Create and configure a debug session. In CCS:
- Start by creating a default debug session.
  - In Project Explorer, right click the project → Debug As → Code Composer Debug Session.
  - This is expected to fail, because the path of the executable file guessed by CCS is wrong.
- Set the correct path.
  - In Project Explorer, right click the project → Properties.
  - Select Run/Debug Settings.
  - Select the newly created launch session with the same name as the project and click Edit.
  - Under Program, set Program to the absolute path of the generated *.elf file. It is recommended to click File System and select the *.elf file manually to make sure the path is correct.
- Start debugging.
  - In Project Explorer, right click the project → Debug As → Code Composer Debug Session.
  - The debug session should start as intended, and you should be able to step through the source code.

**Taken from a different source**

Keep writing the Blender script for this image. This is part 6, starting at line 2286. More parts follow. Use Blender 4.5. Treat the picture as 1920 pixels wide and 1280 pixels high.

In order to view the serial output of the device connected to PORT, via Terminal in CCS:

View → Terminal.
Open a Terminal by clicking the designated icon.
Set Choose terminal to Serial Terminal and Serial port to the right PORT.
Click OK.

Note: You will most likely see that the new line character (\n) in the output is interpreted as LF instead of CRLF. This misinterpretation is a known problem for which no solution has been provided so far. An indirect solution for this problem is to insert a carriage return character (\r) before a new line one. One way to do so is to modify contiki-ng/arch/cpu/simplelink-cc13xx-cc26xx/dev/dbg-arch.c as follows:

  75           return 0;
  76         }
  77
  +    /* Find the number of new line characters in the sequence. */
  +    size_t n = 0;
  +    for(size_t i = 0; i < max_len; i++)
  +      if(*(seq + i) == '\n')
  +        ++n;
  +
  +    if(n > 0) {
  +      /*
  +       * Create the second sequence by inserting a carriage return character
  +       * before any new line one in the first sequence.
  +       */
  +      unsigned char ch, seq2[max_len + n];
  +      size_t j = 0;
  +      for(size_t i = 0; i < max_len; i++) {
  +        ch = *(seq + i);
  +        if(ch != '\n')
  +          seq2[j] = ch;
  +        else {
  +          seq2[j] = '\r';
  +          seq2[++j] = '\n';
  +        }
  +        ++j;
  +      }
  +      num_bytes = (int)uart0_write((const unsigned char *)seq2, max_len + n);
  +    }
  +    else
        -    num_bytes = (int)uart0_write(seq, max_len);
  +      num_bytes = (int)uart0_write(seq, max_len);
  +    
 106         return (num_bytes > 0)
 107                ? num_bytes
 108                : 0;

Note that the above modification results in increased stack memory usage which, in turn, increases the probability of stack memory overflow. There might be alternative solutions, especially direct ones that might be provided by the Eclipse/CCS community in the future.